I am enjoying my Tomtom One. I have been directionally challenged my whole life and it gives me much more confidence when finding my way in the big city and deep in the country. Yesterday I had to find an address in Nashville. Tomtom did not take me the way I had expected her to, but she got me right to the door.

A friend of mine has a Garmin and after hearing that annoyed-sounding “recalculating” and the imperious “make a u turn immediately” one too many times, she renamed her GPS system “Map Bitch.”

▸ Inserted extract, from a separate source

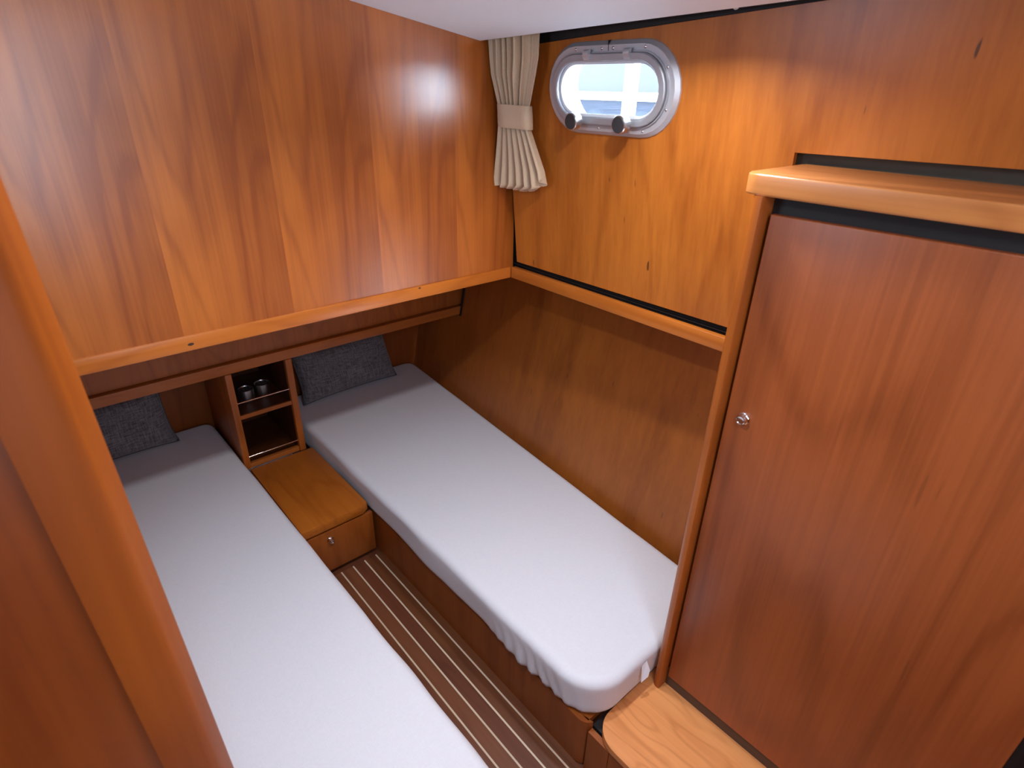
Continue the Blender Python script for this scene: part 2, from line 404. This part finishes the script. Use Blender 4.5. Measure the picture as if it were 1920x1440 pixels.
# ------------------------------------------------------------------ ceiling
def ceil_panel(xs, ys, dz, thick=0.012):
    b = bmesh.new(); top = []; bot = []
    for x in xs:
        top.append([b.verts.new((x, y, ceil_z(x, y) + dz + thick)) for y in ys]); bot.append([b.verts.new((x, y, ceil_z(x, y) + dz)) for y in ys])
    nx, ny = len(xs), len(ys)
    for i in range(nx - 1):
        for j in range(ny - 1):
            b.faces.new((top[i][j], top[i + 1][j], top[i + 1][j + 1], top[i][j + 1])); b.faces.new((bot[i][j], bot[i][j + 1], bot[i + 1][j + 1], bot[i + 1][j]))
    for i in range(nx - 1):
        b.faces.new((top[i][0], bot[i][0], bot[i + 1][0], top[i + 1][0])); b.faces.new((top[i][-1], top[i + 1][-1], bot[i + 1][-1], bot[i][-1]))
    for j in range(ny - 1):
        b.faces.new((top[0][j], top[0][j + 1], bot[0][j + 1], bot[0][j])); b.faces.new((top[-1][j], bot[-1][j], bot[-1][j + 1], top[-1][j + 1]))
    return b
ce = struct('ceiling', ceil_panel([-0.648, -0.22], [YEND, YB - 0.003], 0.0), M['ceil'])
obj('centre_panel', ceil_panel([-0.93, -0.79, -0.651], [YEND, YB - 0.003], 0.003), M['ceil'], ce)
obj('port_panel', ceil_panel([XL, -0.933], [YEND, YB - 0.003], 0.0), M['ceil'], ce)
obj('deck', box(XL - 0.1, 0.55, YEND - 0.1, 1.2, 2.17, 2.2), M['white'], ce)

# ------------------------------------------------------------------ left wall, jamb, wall behind
CX, CY = -1.48884, -1.69420
D = 0.62
bl_ = box(XL, CX - 0.090 * D, CY + D + 0.012, CY + D + 0.03, 0.0, 2.12)
for v_ in bl_.verts: v_.co.x += 0.025 * (1.755 - v_.co.z)
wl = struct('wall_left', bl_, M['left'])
struct('wall_entry', box(XL - 0.03, XL, YEND, 1.15, -0.05, 2.17), M['base_z'])
struct('wall_port', box(-1.69, -1.675, CY + D + 0.07, 1.104, 0.0, ZT0), M['base_z'])
xj0 = CX - 0.0965 * D; xj1 = CX - 0.019 * D; xj2 = CX + 0.0166 * (D + 0.055)
pj = [(xj0, CY + D), ] + [(xj1 - 0.004, CY + D), (xj1 + 0.004, CY + D + 0.003), (xj1 + 0.009, CY + D + 0.009)] + [(xj2 - 0.002, CY + D + 0.05), (xj2, CY + D + 0.058), (xj2 - 0.006, CY + D + 0.066), (xj0, CY + D + 0.066)]
bj = prism(pj, 0.0, 2.12)
for v_ in bj.verts: v_.co.x += 0.025 * (1.755 - v_.co.z)
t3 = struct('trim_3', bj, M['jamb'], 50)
wf = struct('wall_front', box(XL, 0.55, YEND - 0.03, YEND, -0.05, 2.17), M['ward'])

# ------------------------------------------------------------------ porthole
port = empty('window_1', pp(0, -0.12, 0)); tag(port, kind='structure')
def ring_loft(loops, closed=True):
    """loops: list of (hl, hh, proud)."""
    b = bmesh.new(); rows = []
    for hl, hh, d in loops: rows.append([b.verts.new(pp(s, t, d)) for s, t in stadium(hl, hh)])
    n = len(rows[0]); L = len(rows)
    for i in range(L if closed else L - 1):
        a, c = rows[i], rows[(i + 1) % L]
        for k in range(n): b.faces.new((a[k], a[(k + 1) % n], c[(k + 1) % n], c[k]))
    return b
obj('flange', ring_loft([(0.2325, 0.117, 0.0), (0.2315, 0.116, 0.004), (0.222, 0.1065, 0.014), (0.196, 0.083, 0.014), (0.196, 0.083, 0.0)]), M['alu'], port, 25)
obj('seat_ring', ring_loft([(0.2065, 0.0925, 0.013), (0.2065, 0.0925, 0.019), (0.203, 0.089, 0.019), (0.203, 0.089, 0.013)]), M['alu_sash'], port, 25)
obj('sash', ring_loft([(0.200, 0.0885, 0.008), (0.200, 0.0885, 0.024), (0.1975, 0.086, 0.0265), (0.183, 0.0715, 0.0265), (0.180, 0.0685, 0.024), (0.180, 0.0685, 0.008)]), M['alu_sash'], port, 25)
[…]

I, too, am one of those people with no sense of direction, and my Garmin is the best $350.00 I’ve ever spent. I don’t use it for places I know how to get to, but if you want to send me to some place I’m not familiar with, I just plug it in, type in the address or the name, and I have no fear of wasting half my day trying to find it. If I’m looking for a store, or somesuch, it gets me there, too (I love that I can browse for local establishments). Updates are about $60.00 per year, but I don’t think of that as being really that expensive, since I now never am horribly lost.

This, I think, is the true “secret” of GPS units. They all have…weird road fetishes sometimes: my Dash Express prefers roads where it has recent traffic info, for example, to “unknown” roads. If you even THINK you disagree with the unit – go for it. It will recalculate from where you end up even if you’re wrong.

Speaking of the Dash Express, I’m pretty much loving it. It’s a little poorer than others I’ve owned at routing, but it’s great at the rest of the stuff:

Service: It’s cheap to buy ($299, w/3 months service) for a full-featured GPS, but they get it back with the monthly service (about $13). But for that you get traffic info: both live from other nearby Dashes, and historical for the road/time/day from your own and other people’s Dashes. It updates it’s maps over the cell network (included in the monthly service) and it’s software over cell or wifi (also included), so it gets better over time. The service also gets you real-time (wifi or cell network, so it works from almost anywhere) searches on Yahoo for POI stuff (there are some in the device, too, but I never use them). I figure the monthly fee isn’t bad for all that stuff, especially the map updates. You get a few months free, though, so I haven’t had to actually pay for it yet. We’ll see. The service also lets it connect to your computer via it’s web site, so you can send it POI’s from your desktop (they’ll show up on the device a few seconds after it’s next turned on).

It pronounces the names of the streets (occasionally laughably), and in general does what you’d expect from a high-end GPS. Hopefully the routing will get better in an near-term update, it’s my only real complaint with it. It lets you choose from 2-3 routes and routes around traffic, but some of its suggested routes are laughably bad. But this month’s update added a “my route” feature, so that when you ignore its routes often enough, it proposes yours first (in addition to its own).

I have a Garmin Nuvi 360 and it works great. For drives I am familiar with it sometimes chooses a route that wouldn’t be my first choice, but it doesn’t know local traffic patterns like I do. I just listen to it recalculate, and it will go on from there…no biggie. The voice does sound annoyed. I also like the bluetooth feature. Factory GPS for my car was $1700, my Nuvi was $230. A no brainer to me.